Parte el guión de dos errores iniciales importantes: ¿alguien se puede creer que una mujer como la que encarna Clara Lago (lo borda como borde, ¿verdad?) puede estar a punto de casarse con un tipo como el que interpreta Berto Romero (que tiene un acento catalán casi inexistente por razones desconocidas), un personaje pedantuelo y más bien insufrible? ¿No pudieron esforzarse más los guionistas para buscar una excusa mejor para que Rovira se plantara en Cataluña a recuperar a su hosca vasca?

En fin, tampoco nos pasemos pidiendo peras al olmo.
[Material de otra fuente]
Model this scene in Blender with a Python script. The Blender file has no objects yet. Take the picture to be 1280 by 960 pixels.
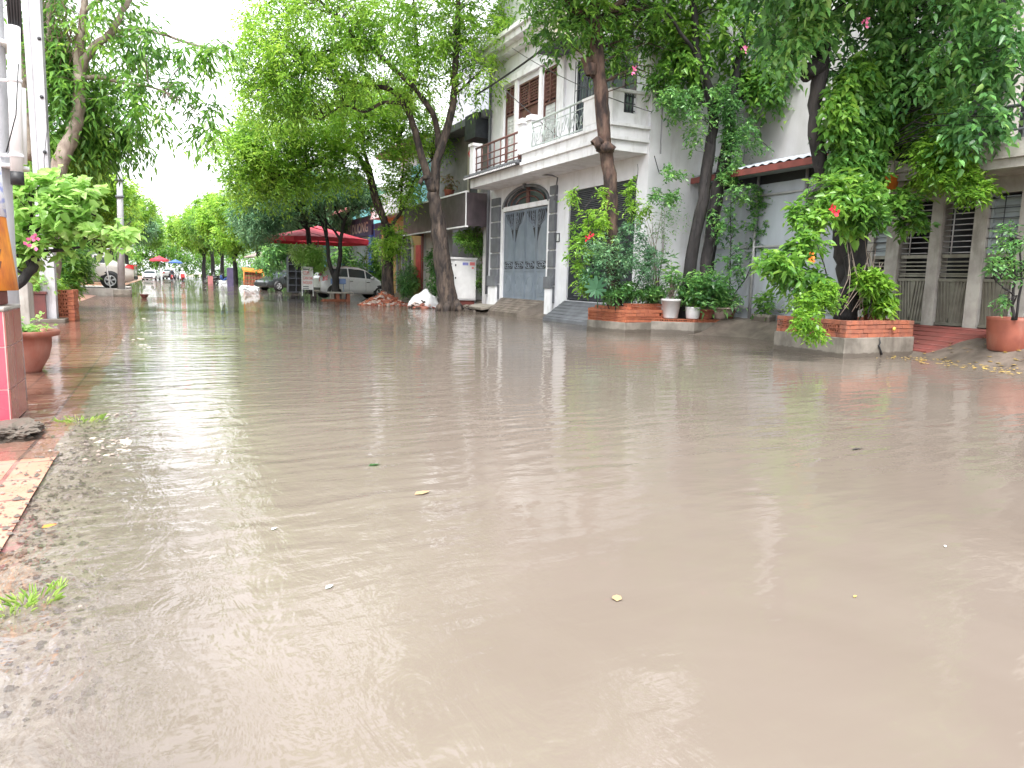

Ocho apellidos catalanes busca descaradamente la pela y tal como está el negocio del cine español sería absurdo reprocharselo, y tan injusto como compararla con la primera parte para ponerla a caldo como si aquella fuera la octava maravilla o ponerla en el mismo saco que las cutreces de Ozores. En esta singladura catalana hay la suficiente diversión para que el público que disfrutó con la vasca se lo vuelva a pasar bien, pero la gallina de los huevos de oro se ha quedado clueca. Que no lo intenten con los apellidos gallegos como aparece insinuarse con un personaje: dejemos que ese epílogo con Elejalde en pleno chimichurri o (churrimirri) eche el saleroso cierre a un fenómeno social.